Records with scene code

......

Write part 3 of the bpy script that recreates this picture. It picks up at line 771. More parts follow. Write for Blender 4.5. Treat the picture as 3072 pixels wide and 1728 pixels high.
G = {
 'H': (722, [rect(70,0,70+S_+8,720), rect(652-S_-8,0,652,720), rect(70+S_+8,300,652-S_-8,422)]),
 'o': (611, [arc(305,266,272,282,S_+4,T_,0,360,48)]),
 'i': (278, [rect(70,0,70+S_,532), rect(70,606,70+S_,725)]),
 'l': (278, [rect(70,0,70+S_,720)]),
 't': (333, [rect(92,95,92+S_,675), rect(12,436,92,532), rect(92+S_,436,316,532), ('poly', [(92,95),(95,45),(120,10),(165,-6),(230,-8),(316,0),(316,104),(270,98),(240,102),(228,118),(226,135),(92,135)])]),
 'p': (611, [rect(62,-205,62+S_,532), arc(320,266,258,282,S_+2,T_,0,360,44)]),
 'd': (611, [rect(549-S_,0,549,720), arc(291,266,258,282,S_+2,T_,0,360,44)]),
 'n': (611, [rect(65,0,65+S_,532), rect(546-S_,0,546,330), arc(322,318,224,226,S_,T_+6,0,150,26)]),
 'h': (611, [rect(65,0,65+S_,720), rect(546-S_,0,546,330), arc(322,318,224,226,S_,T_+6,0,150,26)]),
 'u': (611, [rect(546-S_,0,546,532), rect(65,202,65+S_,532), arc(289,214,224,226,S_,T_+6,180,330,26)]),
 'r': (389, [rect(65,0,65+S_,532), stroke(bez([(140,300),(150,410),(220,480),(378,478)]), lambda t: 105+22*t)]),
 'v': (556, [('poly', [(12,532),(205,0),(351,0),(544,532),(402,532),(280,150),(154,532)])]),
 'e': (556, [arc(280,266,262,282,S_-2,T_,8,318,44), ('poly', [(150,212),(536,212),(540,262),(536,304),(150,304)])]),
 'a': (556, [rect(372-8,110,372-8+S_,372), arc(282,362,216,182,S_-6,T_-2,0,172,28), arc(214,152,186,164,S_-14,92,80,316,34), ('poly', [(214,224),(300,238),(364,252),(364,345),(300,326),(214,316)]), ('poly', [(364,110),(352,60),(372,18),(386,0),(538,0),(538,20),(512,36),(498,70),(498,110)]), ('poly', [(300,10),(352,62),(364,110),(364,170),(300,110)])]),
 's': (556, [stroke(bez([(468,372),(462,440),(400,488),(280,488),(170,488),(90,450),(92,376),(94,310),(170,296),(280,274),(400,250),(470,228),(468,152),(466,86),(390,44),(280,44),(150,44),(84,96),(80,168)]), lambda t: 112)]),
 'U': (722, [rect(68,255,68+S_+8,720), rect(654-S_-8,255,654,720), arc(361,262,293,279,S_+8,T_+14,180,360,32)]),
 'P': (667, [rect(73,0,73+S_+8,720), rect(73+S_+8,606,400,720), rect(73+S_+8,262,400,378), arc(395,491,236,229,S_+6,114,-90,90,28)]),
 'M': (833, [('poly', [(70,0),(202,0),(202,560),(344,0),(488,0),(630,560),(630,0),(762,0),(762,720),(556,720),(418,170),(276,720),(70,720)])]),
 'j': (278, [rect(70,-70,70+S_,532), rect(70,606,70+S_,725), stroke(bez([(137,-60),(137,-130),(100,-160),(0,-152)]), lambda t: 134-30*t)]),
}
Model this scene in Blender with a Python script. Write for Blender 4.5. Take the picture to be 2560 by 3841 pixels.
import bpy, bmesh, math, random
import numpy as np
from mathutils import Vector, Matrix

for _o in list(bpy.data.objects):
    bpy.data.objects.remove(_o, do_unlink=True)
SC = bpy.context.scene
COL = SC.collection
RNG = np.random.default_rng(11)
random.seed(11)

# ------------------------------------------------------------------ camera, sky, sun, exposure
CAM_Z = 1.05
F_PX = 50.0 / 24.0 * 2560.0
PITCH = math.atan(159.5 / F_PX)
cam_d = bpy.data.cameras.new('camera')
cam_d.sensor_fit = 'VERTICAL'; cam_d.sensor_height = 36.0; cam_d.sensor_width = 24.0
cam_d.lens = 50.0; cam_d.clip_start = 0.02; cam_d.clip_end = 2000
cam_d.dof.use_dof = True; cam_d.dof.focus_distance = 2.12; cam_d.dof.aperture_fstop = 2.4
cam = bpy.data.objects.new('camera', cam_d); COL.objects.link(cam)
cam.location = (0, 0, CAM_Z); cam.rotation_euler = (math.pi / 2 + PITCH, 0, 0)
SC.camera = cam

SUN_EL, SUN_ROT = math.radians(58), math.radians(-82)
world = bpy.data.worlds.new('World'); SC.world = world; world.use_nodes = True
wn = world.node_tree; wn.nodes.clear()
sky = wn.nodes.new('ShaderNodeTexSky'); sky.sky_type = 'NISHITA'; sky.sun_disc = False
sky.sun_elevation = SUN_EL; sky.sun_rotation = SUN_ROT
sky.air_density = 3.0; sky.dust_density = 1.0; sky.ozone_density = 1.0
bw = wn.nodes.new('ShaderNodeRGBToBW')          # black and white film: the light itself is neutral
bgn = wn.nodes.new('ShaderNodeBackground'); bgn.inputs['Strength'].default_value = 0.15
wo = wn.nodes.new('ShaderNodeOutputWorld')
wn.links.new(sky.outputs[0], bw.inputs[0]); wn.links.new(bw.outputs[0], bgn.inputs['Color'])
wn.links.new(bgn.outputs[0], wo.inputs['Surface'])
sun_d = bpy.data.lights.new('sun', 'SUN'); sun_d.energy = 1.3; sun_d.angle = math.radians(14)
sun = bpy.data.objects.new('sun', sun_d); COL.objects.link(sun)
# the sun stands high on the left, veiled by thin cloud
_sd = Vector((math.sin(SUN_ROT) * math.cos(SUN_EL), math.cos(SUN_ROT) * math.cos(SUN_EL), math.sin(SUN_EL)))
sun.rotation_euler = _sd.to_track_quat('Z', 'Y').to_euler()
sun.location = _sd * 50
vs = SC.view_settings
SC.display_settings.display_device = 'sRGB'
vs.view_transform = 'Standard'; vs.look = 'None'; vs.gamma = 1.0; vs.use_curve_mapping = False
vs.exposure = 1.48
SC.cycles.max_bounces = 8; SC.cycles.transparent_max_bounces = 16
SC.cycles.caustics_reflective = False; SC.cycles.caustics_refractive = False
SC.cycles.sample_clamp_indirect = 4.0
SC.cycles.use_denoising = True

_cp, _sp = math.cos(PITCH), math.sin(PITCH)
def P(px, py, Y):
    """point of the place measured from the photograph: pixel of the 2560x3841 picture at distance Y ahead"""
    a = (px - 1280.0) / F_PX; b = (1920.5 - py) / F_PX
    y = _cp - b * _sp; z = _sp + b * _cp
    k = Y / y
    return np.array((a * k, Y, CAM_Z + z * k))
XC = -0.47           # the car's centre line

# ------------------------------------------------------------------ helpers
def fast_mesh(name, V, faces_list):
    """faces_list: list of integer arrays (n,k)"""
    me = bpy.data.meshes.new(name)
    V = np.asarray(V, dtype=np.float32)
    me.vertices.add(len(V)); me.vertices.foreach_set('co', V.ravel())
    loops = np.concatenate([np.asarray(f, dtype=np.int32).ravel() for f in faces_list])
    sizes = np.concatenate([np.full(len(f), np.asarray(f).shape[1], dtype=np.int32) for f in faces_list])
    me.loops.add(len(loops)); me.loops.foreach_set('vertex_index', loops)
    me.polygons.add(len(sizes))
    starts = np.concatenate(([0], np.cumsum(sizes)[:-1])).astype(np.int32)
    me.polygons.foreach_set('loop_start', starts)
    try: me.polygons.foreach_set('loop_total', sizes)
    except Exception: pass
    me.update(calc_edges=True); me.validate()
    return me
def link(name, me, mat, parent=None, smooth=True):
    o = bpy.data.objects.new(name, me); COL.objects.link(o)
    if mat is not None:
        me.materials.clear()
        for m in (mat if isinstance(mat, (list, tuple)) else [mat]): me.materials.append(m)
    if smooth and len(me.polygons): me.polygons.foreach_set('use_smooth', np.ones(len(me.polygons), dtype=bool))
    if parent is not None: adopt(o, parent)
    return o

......

## Exercise details
Transcribe word for word the lines from the one holding "Model this scene" through the one holding "random.seed(11)". Include both, and add nothing.

## Answer to this exercise
Model this scene in Blender with a Python script. Write for Blender 4.5. Take the picture to be 2560 by 3841 pixels.
import bpy, bmesh, math, random
import numpy as np
from mathutils import Vector, Matrix

for _o in list(bpy.data.objects):
    bpy.data.objects.remove(_o, do_unlink=True)
SC = bpy.context.scene
COL = SC.collection
RNG = np.random.default_rng(11)
random.seed(11)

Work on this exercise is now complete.